Na konferencji prasowej wicepremier i minister finansów Zyta Gilowska wskazała że w tegorocznym budżecie nie ma więcej środków na podwyżki w służbie zdrowia. Zaznaczyła jednak ze w perspektywie następnych lat nie można wykluczyć większych nakładów na zdrowie. Tymczasem -
od odśpiewania hymnu narodowego rozpoczęła się manifestacja pracowników służby zdrowia przed Sejmem. Według policji protestujących jest ok. 400. W tłumie demonstrujących powiewają flagi NSZZ "Solidarność" regionu śląsko-dąbrowskiego, organizatora protestu przed Sejmem. Jest też sporo czarnych flag. Uczestnicy manifestacji przynieśli też transparenty z hasłami: "Nie zmuszajcie nas do emigracji", "Dość wyzysku personelu". Związkowcy z Częstochowy przywieźli wieniec pogrzebowy z napisem na szarfie - "Pożegnanie służby zdrowia, region częstochowski". Protestujący mają gwizdki i trąbki. Część pielęgniarek jest w czepkach. Manifestujący chcą złożyć na ręce marszałka Sejmu petycję, zawierającą m.in. list do premiera Kazimierza Marcinkiewicza i porozumienie ws. powołania Krajowego Komitetu Porozumiewawczego Na Rzecz Wzrostu Wynagrodzeń Pracowników Służby Zdrowia.
Stan służby zdrowia
Polska jest krajem, gdzie nakłady na opiekę zdrowotną w przeliczeniu na jedną osobę są najniższe w całej Europie. Za nami są tylko Rumunia i Albania. Radykalne zmiany mają nastąpić w 2007 Zbigniew Religa przypomina, że w połowie przyszłego roku będzie przedstawiony koszyk świadczeń gwarantowanych. Uważa, że jest to rekord szybkości na świecie, by w ciągu półtora roku przygotować taki koszyk. Od 1 stycznia 2007 r. składka na ubezpieczenie zdrowotne wzrośnie do 9 proc.

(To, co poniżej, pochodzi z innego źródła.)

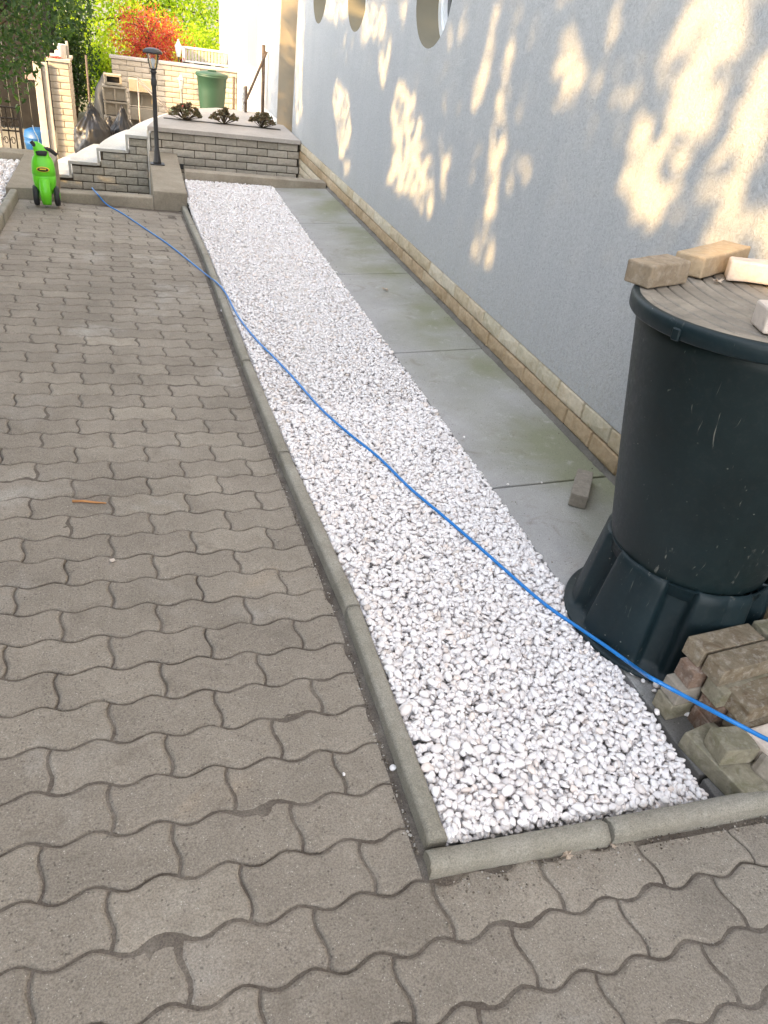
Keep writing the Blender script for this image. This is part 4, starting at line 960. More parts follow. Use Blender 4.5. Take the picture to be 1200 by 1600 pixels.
# ------------------------------------------------------------------ plants in the slot
def plant(x, y, z, w_, h_, label, seed):
    r = np.random.default_rng(seed); root = empty('plant', (x, y, z), label=label, cat='plant', group='dark succulents in the planting slot')
    Vs, Fs, off = [], [], 0; stems = []
    for i in range(64):
        th = r.uniform(0, 6.28); q = r.uniform(0, 1)**0.6; p = np.array([math.cos(th)*q*w_/2, math.sin(th)*q*w_*0.32, h_*(0.30+0.62*(1-q**2))*r.uniform(0.6, 1.08)])
        stems.append(p)
        for k in range(16):
            d = r.normal(size=3); d[2] = abs(d[2])*0.8; d /= np.linalg.norm(d); c = p+d*0.014; s = r.uniform(0.012, 0.020); u_ = np.cross(d, r.normal(size=3)); u_ /= np.linalg.norm(u_); v_ = np.cross(d, u_)
            quad = np.array([c-d*s*0.6, c+u_*s*0.7+d*s*.3, c+d*s*1.5, c-u_*s*0.7+d*s*.3])+v_*0.001; Vs.append(quad); Fs.append([off, off+1, off+2, off+3]); off += 4
    mesh_obj('foliage', from_np(np.concatenate(Vs), np.array(Fs), 'foliage'), M['leaf_shrub'], root)
    bm = bmesh.new()
    for p in stems[::2]:
        t_ = tube('s', [(0, 0, 0), (p[0]*0.4, p[1]*0.4, p[2]*0.35), tuple(p)], 0.0035, 5); bm.from_mesh(t_); bpy.data.meshes.remove(t_)
    mesh_obj('stem', from_bm(bm, 'stem', True), M['bark'], root)
for u, v, w_, h_, lab, s in ((290, 192, 0.37, 0.20, 'dark leafy succulent in the slot, nearest to the lamp post', 1), (350, 198, 0.36, 0.17, 'dark leafy succulent in the middle of the landing slot', 2), (409, 203, 0.33, 0.18, 'reddish brown succulent in the slot, nearest to the house wall', 3)):
    p = atY(u, v, 10.61); plant(p.x, 10.61, 0.238, w_, h_, lab, s)
# ------------------------------------------------------------------ handrail posts by the far wing
r1 = empty('handrail', (1.837, 12.0, 0.236), label='rusty steel handrail of two posts and a slanting bar on the landing', cat='handrail')
mesh_obj('post', tube('post', [(0, 0, 0), (-0.01, 0, 0.855)], 0.024, 10), M['rust'], r1)
mesh_obj('post', tube('post', [(-0.24, 0.02, 0), (-0.24, 0.02, 0.33)], 0.020, 10), M['rust'], r1)
mesh_obj('bar', tube('bar', [(0.03, -0.02, 0.78), (-0.26, 0.0, 0.11)], 0.018, 8), M['rust'], r1)
# ------------------------------------------------------------------ stair handrail, thin and bright
a_, b_ = atY(215, 121, 11.6), atY(274, 181, 11.2)
r2_ = empty('stair_rail', (b_.x, b_.y, 0.19), label='thin slanting double metal rail behind the lamp post', cat='rail')
def rel(o_, p): return tuple(Vector(p)-Vector(o_))
for dz_ in (0.0, -0.035): mesh_obj('rail', tube('rail', [rel(r2_.location, a_+Vector((0, 0, dz_))), rel(r2_.location, b_+Vector((0.0, 0, dz_)))], 0.008, 8), M['steel'], r2_)
mesh_obj('post', tube('post', [rel(r2_.location, a_), rel(r2_.location, (a_.x, a_.y, -0.6))], 0.010, 8), M['steel'], r2_)
# ------------------------------------------------------------------ green ride-on toy
T = empty('ride_on_toy', (-0.735, 7.36, dz(-0.7, 7.36)+0.012), rz=0.05, label='bright green ride-on toy standing upright on two black wheels at the end of the paving', cat='toy')
TX, TYr, TZ = rotE[0], rotE[1], 0
def ell(name, secs, n=20, p=2.6):
    """loft of superellipse sections (z, cx, cy, rx, ry)"""
    bm = bmesh.new(); rings = []
    for (z, cx_, cy_, rx, ry) in secs:
        ring = []
        for k in range(n):
            th = 2*math.pi*k/n; c, s = math.cos(th), math.sin(th)
            ring.append(bm.verts.new((cx_+rx*math.copysign(abs(c)**(2/p), c), cy_+ry*math.copysign(abs(s)**(2/p), s), z)))
        rings.append(ring)
    for a, b in zip(rings[:-1], rings[1:]):
        for k in range(n): bm.faces.new((a[k], a[(k+1) % n], b[(k+1) % n], b[k]))
    bm.faces.new(rings[0][::-1]); bm.faces.new(rings[-1]); return from_bm(bm, name, True)
mesh_obj('body', ell('body', [(0.10, 0, 0.02, 0.055, 0.05), (0.14, 0, 0.01, 0.080, 0.065), (0.20, 0, 0.01, 0.092, 0.07), (0.245, 0, 0.008, 0.094, 0.072), (0.25, 0, 0.008, 0.086, 0.066), (0.258, 0, 0.008, 0.095, 0.074), (0.31, 0, 0.012, 0.092, 0.072), (0.355, 0, 0.02, 0.086, 0.064), (0.385, 0, 0.03, 0.074, 0.052), (0.40, 0, 0.03, 0.060, 0.046), (0.45, -0.005, 0.035, 0.058, 0.045), (0.475, -0.02, 0.04, 0.045, 0.036), (0.50, -0.035, 0.045, 0.022, 0.02)]), M['green_toy'], T)
fd = []
for k in range(15):
    t = k/14; z = 0.025+0.21*t; yy = -0.035-0.060*math.sin(math.pi*(0.15+0.75*t)); fd.append((z, 0, yy, 0.036+0.010*math.sin(math.pi*t), 0.030+0.012*math.sin(math.pi*t)))
mesh_obj('fender', ell('fender', fd, 18, 2.3), M['green_toy'], T)
em = mesh_obj('headlight', ell('headlight', [(0, 0, 0, 0.052, 0.022), (0.008, 0, 0, 0.050, 0.020)], 28, 2.0), M['yellow'], T); em.location = (0, -0.060, 0.305); em.rotation_euler = (R(88), 0, 0)
e2 = mesh_obj('headlight_face', ell('headlight_face', [(0, 0, 0, 0.043, 0.016), (0.003, 0, 0, 0.042, 0.0155)], 28, 2.0), M['tyre'], em); e2.location = (0, 0, 0.0075)
e3 = mesh_obj('headlight_band', box_me('headlight_band', 0.050, 0.011, 0.003, 0.001), M['yellow'], em); e3.location = (0, 0.003, 0.0100)
def wheel(x):
    me = lathe('wheel', [(0.030, -0.022), (0.070, -0.022), (0.080, -0.016), (0.083, 0), (0.080, 0.016), (0.070, 0.022), (0.030, 0.022)], 40)
    o = mesh_obj('wheel', me, M['tyre'], T); o.location = (x, 0.0, 0.083); o.rotation_euler = (0, R(90), 0)
    h_ = mesh_obj('hub', lathe('hub', [(0.030, -0.025), (0.030, 0.025)], 20), M['green_toy'], o)
wheel(-0.082); wheel(0.086)
hb = mesh_obj('handlebar', tube('handlebar', smooth_path([(-0.070, 0.02, 0.505), (-0.030, 0.02, 0.455), (0.01, 0.015, 0.425), (0.05, 0.02, 0.455), (0.115, 0.05, 0.41)], 5), 0.016, 10, radii=None), M['tyre'], T)
mesh_obj('seat', ell('seat', [(0.405, 0.0, 0.005, 0.040, 0.03), (0.43, 0.0, 0.015, 0.050, 0.035), (0.465, 0.0, 0.03, 0.040, 0.026), (0.475, 0.0, 0.035, 0.02, 0.012)], 16), M['tyre'], T)
mesh_obj('cord', tube('cord', smooth_path([(-0.01, 0.03, 0.47), (-0.015, 0.035, 0.53), (-0.035, 0.05, 0.58), (-0.045, 0.07, 0.62)], 5), 0.0035, 6), M['white'], T)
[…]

Ucieczka lekarzy Z danych Naczelnej Rady Lekarskiej wynika, iż do pracy za granicę wyjechała już jedna piąta lekarzy. Wskazywali na lepsze zarobki za granicą, na fakt, że specjalizację w Europie można zdobyć w krótszym czasie niż w Polsce, a ta którą młodzi lekarze robią w kraju jest tak nisko płatna, że nie starcza nawet na opłatę obowiązkowych szkoleń i kursów. Zdanych Ministerstwa Zdrowia do tej pory do pracy za granicę wyjechał 1 proc. lekarzy, w większości - młodych. Przyznał, że zatrzymanie lekarzy będzie jedną z najtrudniejszych spraw, ponieważ stare kraje Unii Europejskiej jeszcze przez wiele lat będą stwarzały lepsze warunki płacowe.